» **Short task**: Copy exactly, and only, the lines below from the first through the one containing "scene.camera = cam", both included; pictures are omitted.

» **Supplied information**:
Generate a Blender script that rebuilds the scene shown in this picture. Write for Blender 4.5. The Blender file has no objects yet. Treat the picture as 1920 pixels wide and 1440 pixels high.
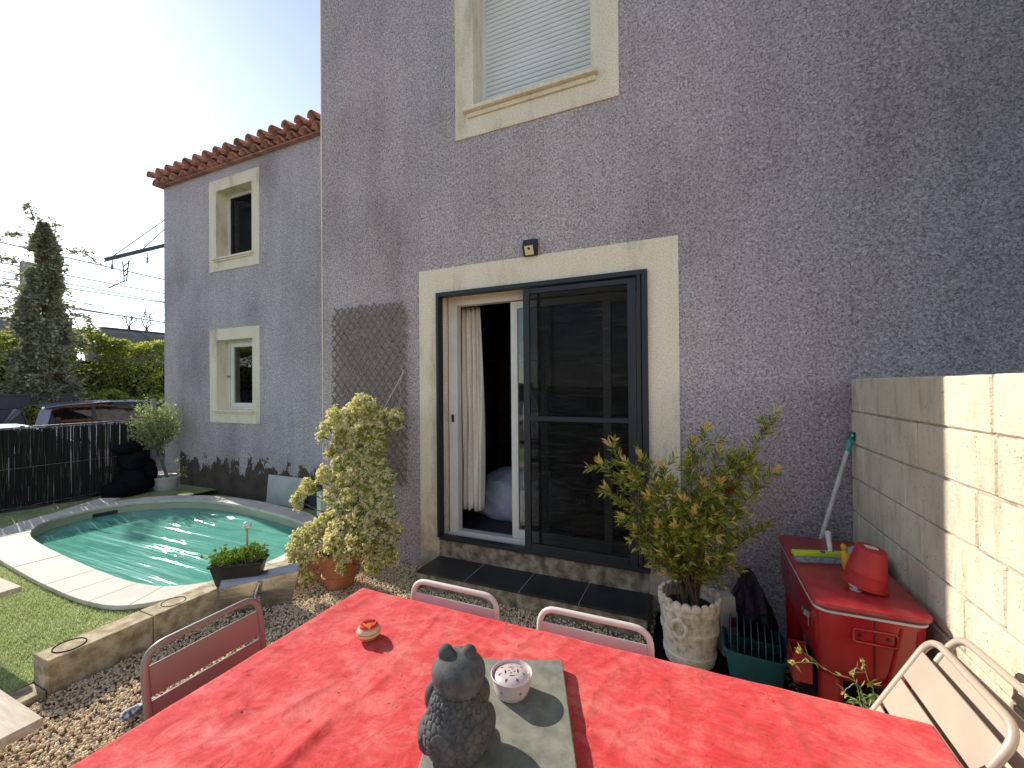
import bpy, math, random
import numpy as np
from mathutils import Vector, Matrix, noise as mnoise
PI = math.pi
rnd = random.Random(7)
rng = np.random.default_rng(7)
scene = bpy.context.scene
COL = scene.collection

# ------------------------------------------------------------------ camera, sky, sun, exposure
M = np.array([[0.9161, 0.4011, 0.0], [0.0, 0.0, -1.0], [-0.4011, 0.9161, 0.0]])
def _cam_matrix(yaw, pitch, roll):
    B = np.array([[1, 0, 0], [0, 0, -1], [0, 1, 0]], float)
    c, s = math.cos(yaw), math.sin(yaw); Rz = np.array([[c, s, 0], [-s, c, 0], [0, 0, 1]])
    c, s = math.cos(pitch), math.sin(pitch); Rx = np.array([[1, 0, 0], [0, c, -s], [0, s, c]])
    c, s = math.cos(roll), math.sin(roll); Rr = np.array([[c, -s, 0], [s, c, 0], [0, 0, 1]])
    return Rr @ Rx @ B @ Rz
F = 783.63
M = _cam_matrix(0.41264556, -0.00617487, -0.00838197)
CAM = np.array([0.0, -3.15, 1.62])
cd = bpy.data.cameras.new('camera'); cam = bpy.data.objects.new('camera', cd); COL.objects.link(cam)
cd.sensor_fit = 'HORIZONTAL'; cd.sensor_width = 36.0; cd.lens = F / 1920 * 36
cd.clip_start = 0.02; cd.clip_end = 2000
mw = Matrix.Identity(4)
for r in range(3):
    mw[r][0] = M[0][r]; mw[r][1] = -M[1][r]; mw[r][2] = -M[2][r]; mw[r][3] = CAM[r]
cam.matrix_world = mw
scene.camera = cam

SUN_AZ = math.radians(76.65); SUN_EL = math.radians(29.5)      # azimuth from +Y towards -X
sd = Vector((-math.sin(SUN_AZ) * math.cos(SUN_EL), math.cos(SUN_AZ) * math.cos(SUN_EL), math.sin(SUN_EL)))
world = bpy.data.worlds.new('World'); scene.world = world; world.use_nodes = True
wn = world.node_tree.nodes; wl = world.node_tree.links
bg = wn['Background']; sky = wn.new('ShaderNodeTexSky'); sky.sky_type = 'NISHITA'
sky.sun_disc = False; sky.sun_elevation = SUN_EL; sky.sun_rotation = -SUN_AZ
sky.air_density = 1.0; sky.dust_density = 0.2; sky.ozone_density = 1.0; sky.altitude = 50
hs = wn.new('ShaderNodeHueSaturation'); hs.inputs['Saturation'].default_value = 0.7; wl.new(sky.outputs[0], hs.inputs['Color'])
wl.new(hs.outputs[0], bg.inputs[0]); bg.inputs[1].default_value = 0.11
sl = bpy.data.lights.new('sun', 'SUN'); sun = bpy.data.objects.new('sun', sl); COL.objects.link(sun)
sl.energy = 3.4; sl.angle = math.radians(0.5); sl.color = (1.0, 0.93, 0.83)
sun.rotation_euler = sd.to_track_quat('Z', 'Y').to_euler()
vs = scene.view_settings
vs.view_transform = 'Standard'; vs.look = 'None'; vs.gamma = 1.0; vs.exposure = 1.02; vs.use_curve_mapping = False

def ray(x, y): return M.T @ np.array([(x - 960) / F, (y - 720) / F, 1.0])
def at_y(x, y, Y):
    d = ray(x, y); return Vector(CAM + d * ((Y - CAM[1]) / d[1]))
def at_z(x, y, Z):
    d = ray(x, y); return Vector(CAM + d * ((Z - CAM[2]) / d[2]))
def at_x(x, y, X):
    d = ray(x, y); return Vector(CAM + d * ((X - CAM[0]) / d[0]))

# ------------------------------------------------------------------ materials
def new_mat(name):
    m = bpy.data.materials.new(name); m.use_nodes = True
    nt = m.node_tree; return m, nt, nt.nodes, nt.links, nt.nodes['Principled BSDF']
def ramp(N, L, fac, stops):
    r = N.new('ShaderNodeValToRGB'); L.new(fac, r.inputs[0])
    el = r.color_ramp.elements
    while len(el) > 1: el.remove(el[-1])
    el[0].position = stops[0][0]; el[0].color = (*stops[0][1], 1)
    for p, c in stops[1:]:
        e = el.new(p); e.color = (*c, 1)
    return r.outputs[0]
def nz(N, L, vec, scale, detail=4, rough=0.5, dist=0.0):
    t = N.new('ShaderNodeTexNoise'); t.inputs['Scale'].default_value = scale; t.inputs['Detail'].default_value = detail
    t.inputs['Roughness'].default_value = rough; t.inputs['Distortion'].default_value = dist
    L.new(vec, t.inputs['Vector']); return t.outputs[0]
def mapping(N, L, vec, sc):
    mp = N.new('ShaderNodeMapping'); mp.inputs['Scale'].default_value = sc; L.new(vec, mp.inputs[0]); return mp.outputs[0]
def math_n(N, L, op, a, b=None, clamp=False):
    n = N.new('ShaderNodeMath'); n.operation = op; n.use_clamp = clamp
    for i, v in enumerate((a, b)):
        if v is None: continue
        if isinstance(v, (int, float)): n.inputs[i].default_value = v
        else: L.new(v, n.inputs[i])
    return n.outputs[0]
def mixc(N, L, fac, a, b, mode='MIX'):
    n = N.new('ShaderNodeMix'); n.data_type = 'RGBA'; n.blend_type = mode
    if isinstance(fac, (int, float)): n.inputs[0].default_value = fac
    else: L.new(fac, n.inputs[0])
    for i, v in ((6, a), (7, b)):
        if isinstance(v, tuple): n.inputs[i].default_value = (*v, 1)
        else: L.new(v, n.inputs[i])
    return n.outputs[2]
def bump(N, L, h, strength, dist, P, prev=None):
    b = N.new('ShaderNodeBump'); b.inputs['Strength'].default_value = strength; b.inputs['Distance'].default_value = dist
    L.new(h, b.inputs['Height'])
    if prev is not None: L.new(prev, b.inputs['Normal'])
    L.new(b.outputs[0], P.inputs['Normal']); return b.outputs[0]
def pos(N):
    return N.new('ShaderNodeNewGeometry').outputs['Position']
def objc(N):
    return N.new('ShaderNodeTexCoord').outputs['Object']
def pm(name, c1, c2=None, scale=6.0, rough=0.6, bs=0.0, bscale=60.0, bd=0.002, metal=0.0, stretch=None, spec=0.5, local=False, c3=None, coat=0.0, detail=5):
    """two- or three-colour mottled surface with fine relief"""
    m, nt, N, L, P = new_mat(name)
    P.inputs['Roughness'].default_value = rough; P.inputs['Metallic'].default_value = metal
    P.inputs['Specular IOR Level'].default_value = spec; P.inputs['Coat Weight'].default_value = coat
    P.inputs['Coat Roughness'].default_value = 0.12
    v = objc(N) if local else pos(N)
    if stretch: v = mapping(N, L, v, stretch)
    if c2 is None: c2 = tuple(min(1, c * 0.8) for c in c1)
    f = nz(N, L, v, scale, detail, 0.6)
    st = [(0.36, c2), (0.64, c1)] if c3 is None else [(0.34, c3), (0.48, c2), (0.62, c1)]
    L.new(ramp(N, L, f, st), P.inputs['Base Color'])
    rr = math_n(N, L, 'MULTIPLY_ADD', f, 0.25); rr.node.inputs[2].default_value = max(0.02, rough - 0.12)
    L.new(rr, P.inputs['Roughness'])
    if bs > 0: bump(N, L, nz(N, L, v, bscale, 4, 0.6), bs, bd, P)
    return m

def stucco(name, base, wing=False):
    m, nt, N, L, P = new_mat(name)
    P.inputs['Roughness'].default_value = 0.92; P.inputs['Specular IOR Level'].default_value = 0.2
    v = pos(N)
    g = nz(N, L, v, 70, 3, 0.62, 0.9)                       # grain of the roughcast
    g2 = nz(N, L, v, 19, 3, 0.6)
    big = nz(N, L, mapping(N, L, v, (1, 1, 0.6)), 0.85, 5, 0.6)
    hue = nz(N, L, v, 0.6, 2, 0.5)
    b = base
    col = ramp(N, L, g, [(0.36, tuple(c * 0.46 for c in b)), (0.50, tuple(c * 0.96 for c in b)), (0.66, tuple(min(1, c * 1.42) for c in b))])
    tint = ramp(N, L, hue, [(0.35, (0.97, 0.99, 1.01)), (0.65, (1.03, 0.99, 1.01))])
    col = mixc(N, L, 1.0, col, tint, 'MULTIPLY')
    st = ramp(N, L, big, [(0.30, (0.66, 0.65, 0.64)), (0.50, (0.98, 0.98, 0.98)), (0.72, (1.12, 1.12, 1.11))])
    col = mixc(N, L, 1.0, col, st, 'MULTIPLY')
    # vertical rain streaks
    sk = nz(N, L, mapping(N, L, v, (5.5, 5.5, 0.35)), 1.0, 4, 0.65)
    stk = ramp(N, L, sk, [(0.38, (0.80, 0.80, 0.79)), (0.56, (1.03, 1.03, 1.03))])
    col = mixc(N, L, 0.35, col, stk, 'MULTIPLY')
    if not wing:                                            # wall colour darkens gradually to slate towards +X, warped by noise
        sx = N.new('ShaderNodeSeparateXYZ'); L.new(v, sx.inputs[0])
        wx = math_n(N, L, 'ADD', math_n(N, L, 'MULTIPLY', sx.outputs[0], 0.36), math_n(N, L, 'MULTIPLY', math_n(N, L, 'SUBTRACT', big, 0.5), 0.7))
        col = mixc(N, L, 1.0, col, ramp(N, L, wx, [(-0.0, (1, 1, 1)), (0.35, (0.68, 0.70, 0.73)), (0.8, (0.34, 0.38, 0.44))]), 'MULTIPLY')
    if wing:                                                # damp patch where the paint has peeled off
        sp = N.new('ShaderNodeSeparateXYZ'); L.new(v, sp.inputs[0])
        n1 = nz(N, L, mapping(N, L, v, (1.25, 1, 0.8)), 4.2, 7, 0.70, 0.3)
        n2 = nz(N, L, v, 0.9, 1, 0.5)
        top = math_n(N, L, 'MULTIPLY', n2, 0.55)
        top = math_n(N, L, 'ADD', top, 0.30)
        hz = math_n(N, L, 'SUBTRACT', top, sp.outputs[2])
        k = math_n(N, L, 'MULTIPLY', hz, 0.75)
        s = math_n(N, L, 'ADD', n1, k)
        mask = ramp(N, L, s, [(0.545, (0, 0, 0)), (0.562, (1, 1, 1))])
        xl = ramp(N, L, math_n(N, L, 'MULTIPLY_ADD', sp.outputs[0], 0.25), [(0, (0, 0, 0)), (1, (1, 1, 1))])
        xl.node.inputs[0].links[0].from_node.inputs[2].default_value = 1.98
        mask = math_n(N, L, 'MULTIPLY', mask, math_n(N, L, 'GREATER_THAN', sp.outputs[0], -7.85))
        dampc = ramp(N, L, nz(N, L, v, 5, 4), [(0.35, (0.085, 0.068, 0.054)), (0.65, (0.135, 0.112, 0.092))])
        col = mixc(N, L, mask, col, dampc)
    L.new(col, P.inputs['Base Color'])
    h = math_n(N, L, 'ADD', g, math_n(N, L, 'MULTIPLY', g2, 0.6))
    bump(N, L, h, 1.0, 0.018, P)
    return m

def cream(name, base=(0.88, 0.77, 0.59), dirt=1.0):
    m, nt, N, L, P = new_mat(name)
    P.inputs['Roughness'].default_value = 0.9; P.inputs['Specular IOR Level'].default_value = 0.25
    v = pos(N); sp = N.new('ShaderNodeSeparateXYZ'); L.new(v, sp.inputs[0])
    g = nz(N, L, v, 85, 3, 0.6)
    big = nz(N, L, mapping(N, L, v, (2.4, 2.4, 0.7)), 1.3, 6, 0.68)
    col = ramp(N, L, g, [(0.38, tuple(c * 0.86 for c in base)), (0.62, tuple(c * 1.08 for c in base))])
    st = ramp(N, L, big, [(0.33, (0.55, 0.52, 0.45)), (0.47, (0.93, 0.92, 0.90)), (0.7, (1.05, 1.05, 1.05))])
    col = mixc(N, L, 0.75 * dirt, col, st, 'MULTIPLY')
    # moss and soot climbing from the ground
    n1 = nz(N, L, v, 6, 6, 0.7)
    low = math_n(N, L, 'SUBTRACT', 0.62, sp.outputs[2])
    mk = math_n(N, L, 'ADD', math_n(N, L, 'MULTIPLY', low, 0.8), math_n(N, L, 'SUBTRACT', n1, 0.55))
    mk = math_n(N, L, 'MULTIPLY', mk, 1.8, True)
    col = mixc(N, L, math_n(N, L, 'MULTIPLY', mk, 0.9, True), col, (0.17, 0.145, 0.10))
    L.new(col, P.inputs['Base Color'])
    bump(N, L, g, 0.5, 0.004, P)
    return m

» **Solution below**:
Generate a Blender script that rebuilds the scene shown in this picture. Write for Blender 4.5. The Blender file has no objects yet. Treat the picture as 1920 pixels wide and 1440 pixels high.
import bpy, math, random
import numpy as np
from mathutils import Vector, Matrix, noise as mnoise
PI = math.pi
rnd = random.Random(7)
rng = np.random.default_rng(7)
scene = bpy.context.scene
COL = scene.collection

# ------------------------------------------------------------------ camera, sky, sun, exposure
M = np.array([[0.9161, 0.4011, 0.0], [0.0, 0.0, -1.0], [-0.4011, 0.9161, 0.0]])
def _cam_matrix(yaw, pitch, roll):
    B = np.array([[1, 0, 0], [0, 0, -1], [0, 1, 0]], float)
    c, s = math.cos(yaw), math.sin(yaw); Rz = np.array([[c, s, 0], [-s, c, 0], [0, 0, 1]])
    c, s = math.cos(pitch), math.sin(pitch); Rx = np.array([[1, 0, 0], [0, c, -s], [0, s, c]])
    c, s = math.cos(roll), math.sin(roll); Rr = np.array([[c, -s, 0], [s, c, 0], [0, 0, 1]])
    return Rr @ Rx @ B @ Rz
F = 783.63
M = _cam_matrix(0.41264556, -0.00617487, -0.00838197)
CAM = np.array([0.0, -3.15, 1.62])
cd = bpy.data.cameras.new('camera'); cam = bpy.data.objects.new('camera', cd); COL.objects.link(cam)
cd.sensor_fit = 'HORIZONTAL'; cd.sensor_width = 36.0; cd.lens = F / 1920 * 36
cd.clip_start = 0.02; cd.clip_end = 2000
mw = Matrix.Identity(4)
for r in range(3):
    mw[r][0] = M[0][r]; mw[r][1] = -M[1][r]; mw[r][2] = -M[2][r]; mw[r][3] = CAM[r]
cam.matrix_world = mw
scene.camera = cam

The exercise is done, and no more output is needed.